Working data:

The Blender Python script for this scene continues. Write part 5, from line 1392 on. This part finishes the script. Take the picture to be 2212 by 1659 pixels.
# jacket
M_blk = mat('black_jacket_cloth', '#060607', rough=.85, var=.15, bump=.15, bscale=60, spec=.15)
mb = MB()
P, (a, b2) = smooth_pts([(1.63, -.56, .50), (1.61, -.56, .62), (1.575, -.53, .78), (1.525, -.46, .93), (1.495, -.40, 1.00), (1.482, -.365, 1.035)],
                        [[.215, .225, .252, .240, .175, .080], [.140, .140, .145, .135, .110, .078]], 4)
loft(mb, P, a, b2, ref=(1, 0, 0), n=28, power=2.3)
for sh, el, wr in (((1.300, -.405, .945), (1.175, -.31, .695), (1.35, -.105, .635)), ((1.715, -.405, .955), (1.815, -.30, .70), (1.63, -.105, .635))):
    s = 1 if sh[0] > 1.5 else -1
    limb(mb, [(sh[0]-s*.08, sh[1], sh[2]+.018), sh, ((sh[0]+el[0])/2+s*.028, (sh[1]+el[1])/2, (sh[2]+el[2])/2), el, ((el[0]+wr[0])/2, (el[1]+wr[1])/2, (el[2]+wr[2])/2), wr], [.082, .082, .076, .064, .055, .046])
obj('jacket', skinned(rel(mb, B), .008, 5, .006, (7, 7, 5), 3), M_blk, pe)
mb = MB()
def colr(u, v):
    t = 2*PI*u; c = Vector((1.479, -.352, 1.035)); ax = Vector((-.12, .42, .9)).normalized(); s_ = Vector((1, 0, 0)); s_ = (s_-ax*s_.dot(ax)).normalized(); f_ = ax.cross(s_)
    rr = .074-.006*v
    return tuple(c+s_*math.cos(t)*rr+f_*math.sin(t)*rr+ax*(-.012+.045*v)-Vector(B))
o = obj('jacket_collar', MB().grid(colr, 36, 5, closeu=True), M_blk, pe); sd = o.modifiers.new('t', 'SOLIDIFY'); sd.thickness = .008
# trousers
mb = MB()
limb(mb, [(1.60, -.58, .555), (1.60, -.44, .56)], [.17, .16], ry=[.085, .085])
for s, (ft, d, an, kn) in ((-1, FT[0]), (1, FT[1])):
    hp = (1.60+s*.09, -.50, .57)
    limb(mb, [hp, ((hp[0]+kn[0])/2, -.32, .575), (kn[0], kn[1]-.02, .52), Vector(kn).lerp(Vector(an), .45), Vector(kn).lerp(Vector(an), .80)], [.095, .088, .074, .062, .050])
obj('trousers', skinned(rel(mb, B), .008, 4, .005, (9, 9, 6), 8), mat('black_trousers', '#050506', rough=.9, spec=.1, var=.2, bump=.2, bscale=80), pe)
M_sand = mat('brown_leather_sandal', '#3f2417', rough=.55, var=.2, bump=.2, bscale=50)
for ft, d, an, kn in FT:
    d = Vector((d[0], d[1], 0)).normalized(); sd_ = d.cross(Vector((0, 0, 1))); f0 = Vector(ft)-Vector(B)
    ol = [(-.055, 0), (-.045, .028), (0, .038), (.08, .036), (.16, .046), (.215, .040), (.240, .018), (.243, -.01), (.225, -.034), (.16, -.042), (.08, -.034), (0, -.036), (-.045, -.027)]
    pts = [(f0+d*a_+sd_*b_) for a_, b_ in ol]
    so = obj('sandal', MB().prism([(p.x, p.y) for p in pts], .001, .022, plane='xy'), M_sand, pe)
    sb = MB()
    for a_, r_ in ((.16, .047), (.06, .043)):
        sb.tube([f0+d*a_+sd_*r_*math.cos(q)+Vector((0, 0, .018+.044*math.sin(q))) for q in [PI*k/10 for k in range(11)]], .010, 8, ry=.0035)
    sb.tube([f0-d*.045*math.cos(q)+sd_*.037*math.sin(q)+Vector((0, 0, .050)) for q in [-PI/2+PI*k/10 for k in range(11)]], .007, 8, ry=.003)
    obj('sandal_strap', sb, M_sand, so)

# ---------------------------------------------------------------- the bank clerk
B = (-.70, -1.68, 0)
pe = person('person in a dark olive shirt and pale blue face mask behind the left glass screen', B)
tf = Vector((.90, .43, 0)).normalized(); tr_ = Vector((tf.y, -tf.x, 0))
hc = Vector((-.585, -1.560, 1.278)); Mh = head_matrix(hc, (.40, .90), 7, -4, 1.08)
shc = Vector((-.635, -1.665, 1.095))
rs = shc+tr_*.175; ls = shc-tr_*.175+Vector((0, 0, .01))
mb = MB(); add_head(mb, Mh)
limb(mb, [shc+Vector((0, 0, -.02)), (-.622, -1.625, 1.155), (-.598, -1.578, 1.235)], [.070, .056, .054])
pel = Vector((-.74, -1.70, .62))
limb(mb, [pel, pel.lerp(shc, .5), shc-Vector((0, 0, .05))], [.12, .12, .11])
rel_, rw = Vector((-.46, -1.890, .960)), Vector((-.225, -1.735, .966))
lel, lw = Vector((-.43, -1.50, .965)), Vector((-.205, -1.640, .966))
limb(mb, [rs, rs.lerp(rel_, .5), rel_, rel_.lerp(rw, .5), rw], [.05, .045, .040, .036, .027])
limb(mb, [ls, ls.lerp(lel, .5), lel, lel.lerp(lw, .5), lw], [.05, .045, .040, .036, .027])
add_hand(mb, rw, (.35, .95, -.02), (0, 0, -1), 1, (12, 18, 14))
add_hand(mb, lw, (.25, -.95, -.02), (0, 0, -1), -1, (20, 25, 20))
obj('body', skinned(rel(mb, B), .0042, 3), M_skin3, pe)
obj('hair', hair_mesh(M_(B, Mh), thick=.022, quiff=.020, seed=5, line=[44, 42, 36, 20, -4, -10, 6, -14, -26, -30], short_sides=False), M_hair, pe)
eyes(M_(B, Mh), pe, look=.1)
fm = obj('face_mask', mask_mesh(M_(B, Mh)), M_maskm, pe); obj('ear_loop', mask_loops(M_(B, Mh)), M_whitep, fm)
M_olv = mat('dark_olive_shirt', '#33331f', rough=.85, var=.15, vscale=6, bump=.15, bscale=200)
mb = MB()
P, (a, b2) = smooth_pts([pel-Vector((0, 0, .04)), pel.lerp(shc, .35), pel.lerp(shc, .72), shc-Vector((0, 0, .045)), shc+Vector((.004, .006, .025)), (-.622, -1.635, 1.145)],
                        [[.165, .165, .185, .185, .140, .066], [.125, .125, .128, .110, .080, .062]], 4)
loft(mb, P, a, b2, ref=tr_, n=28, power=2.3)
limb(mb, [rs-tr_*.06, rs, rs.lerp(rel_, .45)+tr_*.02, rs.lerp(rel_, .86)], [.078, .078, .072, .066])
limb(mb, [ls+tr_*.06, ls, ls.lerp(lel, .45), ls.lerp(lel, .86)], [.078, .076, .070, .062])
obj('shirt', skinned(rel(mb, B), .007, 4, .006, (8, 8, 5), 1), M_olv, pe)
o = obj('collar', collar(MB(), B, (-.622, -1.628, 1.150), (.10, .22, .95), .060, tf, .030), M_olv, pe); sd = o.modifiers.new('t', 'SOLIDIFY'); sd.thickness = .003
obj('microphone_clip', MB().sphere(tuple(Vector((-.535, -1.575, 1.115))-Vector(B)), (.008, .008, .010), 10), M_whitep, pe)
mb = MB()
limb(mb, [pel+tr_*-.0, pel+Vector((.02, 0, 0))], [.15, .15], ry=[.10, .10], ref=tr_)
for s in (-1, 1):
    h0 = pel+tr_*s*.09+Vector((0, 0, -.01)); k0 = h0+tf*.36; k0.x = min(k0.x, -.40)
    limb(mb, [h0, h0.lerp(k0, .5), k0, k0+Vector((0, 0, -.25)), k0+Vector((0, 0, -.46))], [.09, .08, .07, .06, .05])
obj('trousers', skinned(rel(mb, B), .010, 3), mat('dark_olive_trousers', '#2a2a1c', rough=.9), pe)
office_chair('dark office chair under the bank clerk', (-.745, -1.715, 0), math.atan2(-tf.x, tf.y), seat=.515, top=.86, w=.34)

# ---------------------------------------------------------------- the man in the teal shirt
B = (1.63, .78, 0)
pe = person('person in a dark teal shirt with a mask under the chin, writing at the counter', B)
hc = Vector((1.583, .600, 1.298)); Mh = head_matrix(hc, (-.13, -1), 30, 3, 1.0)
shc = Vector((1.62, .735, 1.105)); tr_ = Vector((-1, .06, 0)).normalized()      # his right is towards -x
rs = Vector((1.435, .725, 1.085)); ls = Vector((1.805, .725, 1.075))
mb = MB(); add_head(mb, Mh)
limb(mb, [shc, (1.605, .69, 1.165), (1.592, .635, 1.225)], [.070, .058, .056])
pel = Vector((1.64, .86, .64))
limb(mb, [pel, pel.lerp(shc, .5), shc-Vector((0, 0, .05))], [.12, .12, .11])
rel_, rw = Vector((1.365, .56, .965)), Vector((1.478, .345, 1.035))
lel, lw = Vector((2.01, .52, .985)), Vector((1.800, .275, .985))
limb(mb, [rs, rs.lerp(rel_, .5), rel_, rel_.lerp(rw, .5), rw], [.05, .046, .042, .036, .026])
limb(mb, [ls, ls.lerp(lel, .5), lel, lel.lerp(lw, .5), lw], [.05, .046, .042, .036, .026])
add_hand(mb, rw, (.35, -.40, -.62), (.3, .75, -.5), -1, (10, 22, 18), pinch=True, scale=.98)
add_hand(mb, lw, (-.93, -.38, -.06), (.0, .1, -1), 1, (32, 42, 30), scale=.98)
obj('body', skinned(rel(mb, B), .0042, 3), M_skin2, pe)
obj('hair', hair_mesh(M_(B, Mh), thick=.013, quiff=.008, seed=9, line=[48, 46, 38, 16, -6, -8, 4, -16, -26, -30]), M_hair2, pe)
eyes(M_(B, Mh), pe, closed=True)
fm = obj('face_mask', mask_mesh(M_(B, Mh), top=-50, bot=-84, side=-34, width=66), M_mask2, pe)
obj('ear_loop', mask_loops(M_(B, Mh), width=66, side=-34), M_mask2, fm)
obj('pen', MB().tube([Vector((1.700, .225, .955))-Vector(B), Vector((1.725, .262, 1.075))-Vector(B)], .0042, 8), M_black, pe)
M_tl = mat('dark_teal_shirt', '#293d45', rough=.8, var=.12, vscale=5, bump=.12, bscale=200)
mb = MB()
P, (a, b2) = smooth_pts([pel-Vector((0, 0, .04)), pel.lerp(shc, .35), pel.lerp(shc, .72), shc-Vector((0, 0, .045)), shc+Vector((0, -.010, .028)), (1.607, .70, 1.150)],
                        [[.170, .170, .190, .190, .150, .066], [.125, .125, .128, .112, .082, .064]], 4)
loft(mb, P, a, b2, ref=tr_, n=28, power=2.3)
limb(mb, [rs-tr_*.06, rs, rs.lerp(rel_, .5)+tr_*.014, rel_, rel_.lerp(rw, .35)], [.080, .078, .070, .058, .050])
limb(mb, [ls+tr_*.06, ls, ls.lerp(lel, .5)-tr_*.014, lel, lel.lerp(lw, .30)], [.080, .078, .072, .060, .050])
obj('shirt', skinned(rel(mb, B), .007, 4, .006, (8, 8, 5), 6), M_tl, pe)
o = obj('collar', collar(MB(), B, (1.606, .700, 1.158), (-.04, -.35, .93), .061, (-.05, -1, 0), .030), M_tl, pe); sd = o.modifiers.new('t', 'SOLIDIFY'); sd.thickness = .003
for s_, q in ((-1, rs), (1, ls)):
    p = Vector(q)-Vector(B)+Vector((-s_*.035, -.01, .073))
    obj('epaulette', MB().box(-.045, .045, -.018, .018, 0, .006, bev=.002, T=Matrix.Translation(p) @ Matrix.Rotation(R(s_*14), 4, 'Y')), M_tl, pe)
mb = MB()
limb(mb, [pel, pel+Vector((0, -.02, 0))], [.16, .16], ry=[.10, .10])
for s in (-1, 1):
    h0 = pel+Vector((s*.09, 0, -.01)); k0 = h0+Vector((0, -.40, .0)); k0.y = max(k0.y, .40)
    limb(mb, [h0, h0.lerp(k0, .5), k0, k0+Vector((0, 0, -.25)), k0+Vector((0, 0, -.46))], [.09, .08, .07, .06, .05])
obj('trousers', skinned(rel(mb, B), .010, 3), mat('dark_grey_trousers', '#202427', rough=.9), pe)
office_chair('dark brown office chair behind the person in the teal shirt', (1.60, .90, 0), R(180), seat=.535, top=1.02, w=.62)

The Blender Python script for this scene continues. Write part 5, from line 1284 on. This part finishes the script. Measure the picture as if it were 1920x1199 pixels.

Task directions:
Show every line above in which the word "finishes" occurs.

Written answer:
The Blender Python script for this scene continues. Write part 5, from line 1392 on. This part finishes the script. Take the picture to be 2212 by 1659 pixels.
The Blender Python script for this scene continues. Write part 5, from line 1284 on. This part finishes the script. Measure the picture as if it were 1920x1199 pixels.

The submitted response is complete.